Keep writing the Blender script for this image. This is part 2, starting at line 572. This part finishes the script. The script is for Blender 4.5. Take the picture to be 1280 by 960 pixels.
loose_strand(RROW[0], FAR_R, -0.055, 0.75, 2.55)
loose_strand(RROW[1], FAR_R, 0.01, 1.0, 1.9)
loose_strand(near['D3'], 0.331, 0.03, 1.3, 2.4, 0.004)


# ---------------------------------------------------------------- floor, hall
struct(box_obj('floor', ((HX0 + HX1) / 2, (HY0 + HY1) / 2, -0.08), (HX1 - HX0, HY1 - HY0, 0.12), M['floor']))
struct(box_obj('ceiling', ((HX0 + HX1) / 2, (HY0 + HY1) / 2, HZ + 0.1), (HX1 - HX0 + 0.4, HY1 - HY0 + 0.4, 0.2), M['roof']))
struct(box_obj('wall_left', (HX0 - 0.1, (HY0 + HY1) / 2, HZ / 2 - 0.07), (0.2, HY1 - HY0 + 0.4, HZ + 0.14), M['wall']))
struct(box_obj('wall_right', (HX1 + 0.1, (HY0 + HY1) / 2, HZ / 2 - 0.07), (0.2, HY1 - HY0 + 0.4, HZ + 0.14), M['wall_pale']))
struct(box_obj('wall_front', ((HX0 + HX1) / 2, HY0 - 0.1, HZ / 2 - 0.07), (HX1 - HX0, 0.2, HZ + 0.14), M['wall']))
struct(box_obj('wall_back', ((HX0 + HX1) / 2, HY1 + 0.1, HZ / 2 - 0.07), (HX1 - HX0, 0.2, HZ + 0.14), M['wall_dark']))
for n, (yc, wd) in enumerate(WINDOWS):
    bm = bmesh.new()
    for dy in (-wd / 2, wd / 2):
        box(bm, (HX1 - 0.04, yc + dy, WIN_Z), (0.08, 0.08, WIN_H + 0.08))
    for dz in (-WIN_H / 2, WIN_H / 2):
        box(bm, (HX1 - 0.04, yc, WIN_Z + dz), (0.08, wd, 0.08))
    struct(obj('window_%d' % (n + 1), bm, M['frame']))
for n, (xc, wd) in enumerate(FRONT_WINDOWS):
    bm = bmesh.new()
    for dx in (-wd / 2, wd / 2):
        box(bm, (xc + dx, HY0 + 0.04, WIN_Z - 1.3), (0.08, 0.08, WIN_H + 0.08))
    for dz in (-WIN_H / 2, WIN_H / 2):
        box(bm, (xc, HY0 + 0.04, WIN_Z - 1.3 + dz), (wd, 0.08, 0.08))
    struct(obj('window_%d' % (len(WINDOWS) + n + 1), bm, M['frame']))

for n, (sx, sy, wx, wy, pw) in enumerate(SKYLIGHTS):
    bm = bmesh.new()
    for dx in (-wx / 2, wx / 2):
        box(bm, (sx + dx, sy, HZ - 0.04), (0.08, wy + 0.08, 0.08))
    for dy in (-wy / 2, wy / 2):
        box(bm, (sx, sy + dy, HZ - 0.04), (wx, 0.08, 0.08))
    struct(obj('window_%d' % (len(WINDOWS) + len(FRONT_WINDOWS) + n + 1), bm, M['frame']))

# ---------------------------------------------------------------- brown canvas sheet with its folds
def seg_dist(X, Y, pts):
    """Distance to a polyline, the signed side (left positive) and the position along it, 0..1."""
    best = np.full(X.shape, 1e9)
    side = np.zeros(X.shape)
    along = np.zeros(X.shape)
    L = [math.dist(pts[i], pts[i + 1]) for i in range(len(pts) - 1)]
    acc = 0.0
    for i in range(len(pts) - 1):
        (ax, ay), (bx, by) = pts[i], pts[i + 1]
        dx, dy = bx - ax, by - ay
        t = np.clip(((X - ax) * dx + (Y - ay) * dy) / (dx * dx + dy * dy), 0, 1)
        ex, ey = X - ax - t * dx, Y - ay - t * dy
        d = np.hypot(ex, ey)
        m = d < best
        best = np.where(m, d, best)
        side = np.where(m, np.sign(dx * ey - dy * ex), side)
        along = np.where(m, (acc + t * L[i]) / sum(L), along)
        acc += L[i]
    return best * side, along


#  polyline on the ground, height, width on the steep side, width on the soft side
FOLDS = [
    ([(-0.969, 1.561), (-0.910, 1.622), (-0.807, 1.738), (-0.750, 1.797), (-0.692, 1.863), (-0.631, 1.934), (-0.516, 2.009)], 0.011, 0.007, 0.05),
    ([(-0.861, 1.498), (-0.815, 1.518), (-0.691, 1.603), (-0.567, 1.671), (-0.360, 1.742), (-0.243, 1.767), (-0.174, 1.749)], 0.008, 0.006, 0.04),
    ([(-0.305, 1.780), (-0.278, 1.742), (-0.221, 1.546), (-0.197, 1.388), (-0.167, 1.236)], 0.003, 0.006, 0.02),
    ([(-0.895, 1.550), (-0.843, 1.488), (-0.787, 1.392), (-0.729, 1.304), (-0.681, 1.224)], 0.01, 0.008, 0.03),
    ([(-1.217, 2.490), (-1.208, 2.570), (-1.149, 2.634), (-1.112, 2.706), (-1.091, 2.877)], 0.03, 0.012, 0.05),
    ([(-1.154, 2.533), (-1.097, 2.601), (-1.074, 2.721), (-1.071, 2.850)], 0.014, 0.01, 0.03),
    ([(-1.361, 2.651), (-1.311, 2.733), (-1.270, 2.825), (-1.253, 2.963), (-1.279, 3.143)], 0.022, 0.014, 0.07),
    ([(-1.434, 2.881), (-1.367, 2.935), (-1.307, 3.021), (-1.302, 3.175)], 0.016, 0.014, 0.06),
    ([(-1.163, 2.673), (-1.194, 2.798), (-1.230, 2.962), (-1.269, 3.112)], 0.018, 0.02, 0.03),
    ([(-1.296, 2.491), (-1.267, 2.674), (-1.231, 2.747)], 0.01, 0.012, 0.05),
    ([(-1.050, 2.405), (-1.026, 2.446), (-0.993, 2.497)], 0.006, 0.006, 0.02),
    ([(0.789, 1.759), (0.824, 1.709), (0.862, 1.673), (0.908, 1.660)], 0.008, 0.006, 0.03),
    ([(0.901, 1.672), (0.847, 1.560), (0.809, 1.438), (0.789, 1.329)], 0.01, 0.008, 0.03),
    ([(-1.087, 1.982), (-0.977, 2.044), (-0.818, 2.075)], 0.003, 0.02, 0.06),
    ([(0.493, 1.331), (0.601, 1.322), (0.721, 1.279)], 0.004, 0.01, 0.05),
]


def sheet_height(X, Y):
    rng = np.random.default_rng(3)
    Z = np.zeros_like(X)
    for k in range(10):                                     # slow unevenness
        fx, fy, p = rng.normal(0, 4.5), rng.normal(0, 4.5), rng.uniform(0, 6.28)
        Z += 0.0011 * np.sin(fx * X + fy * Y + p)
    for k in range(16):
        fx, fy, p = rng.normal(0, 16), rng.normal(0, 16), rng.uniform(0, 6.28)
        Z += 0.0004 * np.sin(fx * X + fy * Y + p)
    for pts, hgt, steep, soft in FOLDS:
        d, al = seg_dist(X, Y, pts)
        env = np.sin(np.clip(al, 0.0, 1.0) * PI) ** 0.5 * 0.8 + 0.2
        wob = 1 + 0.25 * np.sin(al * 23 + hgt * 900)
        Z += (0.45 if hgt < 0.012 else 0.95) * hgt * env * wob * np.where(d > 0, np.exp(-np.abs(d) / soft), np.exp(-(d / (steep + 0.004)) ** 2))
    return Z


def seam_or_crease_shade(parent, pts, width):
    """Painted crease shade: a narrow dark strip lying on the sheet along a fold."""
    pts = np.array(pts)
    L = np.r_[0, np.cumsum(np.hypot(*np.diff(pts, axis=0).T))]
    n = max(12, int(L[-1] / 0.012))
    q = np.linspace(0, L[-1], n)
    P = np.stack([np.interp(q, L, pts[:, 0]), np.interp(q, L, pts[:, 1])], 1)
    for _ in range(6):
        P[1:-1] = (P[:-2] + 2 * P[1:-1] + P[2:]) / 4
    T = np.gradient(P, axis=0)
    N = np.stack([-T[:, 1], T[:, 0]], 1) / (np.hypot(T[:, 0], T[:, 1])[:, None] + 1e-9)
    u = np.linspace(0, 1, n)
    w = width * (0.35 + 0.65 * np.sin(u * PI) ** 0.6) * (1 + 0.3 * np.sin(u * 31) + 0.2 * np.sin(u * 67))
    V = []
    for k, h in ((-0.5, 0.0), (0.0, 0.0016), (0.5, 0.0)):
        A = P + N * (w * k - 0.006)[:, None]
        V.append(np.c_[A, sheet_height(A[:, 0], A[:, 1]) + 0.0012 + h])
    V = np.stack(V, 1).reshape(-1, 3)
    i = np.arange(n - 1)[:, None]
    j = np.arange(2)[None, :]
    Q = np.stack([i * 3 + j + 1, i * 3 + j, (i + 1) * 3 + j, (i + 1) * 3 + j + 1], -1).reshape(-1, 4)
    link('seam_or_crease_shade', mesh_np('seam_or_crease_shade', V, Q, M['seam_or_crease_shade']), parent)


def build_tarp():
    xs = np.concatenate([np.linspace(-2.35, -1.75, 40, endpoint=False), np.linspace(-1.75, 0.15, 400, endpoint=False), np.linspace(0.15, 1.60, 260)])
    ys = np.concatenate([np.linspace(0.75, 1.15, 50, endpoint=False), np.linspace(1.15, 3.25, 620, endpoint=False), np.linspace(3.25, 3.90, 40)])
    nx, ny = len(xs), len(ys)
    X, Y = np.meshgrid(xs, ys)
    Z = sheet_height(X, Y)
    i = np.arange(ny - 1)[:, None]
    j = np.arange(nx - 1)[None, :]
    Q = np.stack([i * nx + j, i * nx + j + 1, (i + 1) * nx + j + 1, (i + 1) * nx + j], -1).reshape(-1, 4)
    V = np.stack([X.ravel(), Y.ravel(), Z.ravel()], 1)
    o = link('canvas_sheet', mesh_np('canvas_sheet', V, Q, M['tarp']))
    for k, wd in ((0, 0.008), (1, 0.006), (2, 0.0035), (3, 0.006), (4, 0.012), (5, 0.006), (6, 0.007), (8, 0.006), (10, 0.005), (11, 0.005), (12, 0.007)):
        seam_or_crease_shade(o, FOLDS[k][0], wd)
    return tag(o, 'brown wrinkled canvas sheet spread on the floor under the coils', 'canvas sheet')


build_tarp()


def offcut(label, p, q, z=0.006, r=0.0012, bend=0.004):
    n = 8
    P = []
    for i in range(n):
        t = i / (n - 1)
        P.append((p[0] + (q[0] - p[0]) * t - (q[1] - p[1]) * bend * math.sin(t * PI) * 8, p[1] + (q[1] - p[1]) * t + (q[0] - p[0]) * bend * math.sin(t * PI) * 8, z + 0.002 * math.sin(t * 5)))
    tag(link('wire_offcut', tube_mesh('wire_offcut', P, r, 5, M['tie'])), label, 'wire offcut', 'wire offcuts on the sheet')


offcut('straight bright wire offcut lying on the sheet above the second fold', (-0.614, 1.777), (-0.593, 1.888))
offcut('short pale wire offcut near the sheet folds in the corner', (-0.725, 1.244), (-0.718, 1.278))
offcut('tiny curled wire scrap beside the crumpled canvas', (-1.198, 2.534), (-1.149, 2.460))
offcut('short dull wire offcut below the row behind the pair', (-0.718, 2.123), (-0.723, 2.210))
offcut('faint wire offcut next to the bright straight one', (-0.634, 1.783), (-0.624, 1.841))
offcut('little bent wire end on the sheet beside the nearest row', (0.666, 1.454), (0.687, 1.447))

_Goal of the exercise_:
Reproduce exactly the lines from the line with "u = np.linspace(0, 1, n)" through the line with "Q = np.stack([i * 3", both end lines included, and only those lines.

_Answer to this exercise_:
    u = np.linspace(0, 1, n)
    w = width * (0.35 + 0.65 * np.sin(u * PI) ** 0.6) * (1 + 0.3 * np.sin(u * 31) + 0.2 * np.sin(u * 67))
    V = []
    for k, h in ((-0.5, 0.0), (0.0, 0.0016), (0.5, 0.0)):
        A = P + N * (w * k - 0.006)[:, None]
        V.append(np.c_[A, sheet_height(A[:, 0], A[:, 1]) + 0.0012 + h])
    V = np.stack(V, 1).reshape(-1, 3)
    i = np.arange(n - 1)[:, None]
    j = np.arange(2)[None, :]
    Q = np.stack([i * 3 + j + 1, i * 3 + j, (i + 1) * 3 + j, (i + 1) * 3 + j + 1], -1).reshape(-1, 4)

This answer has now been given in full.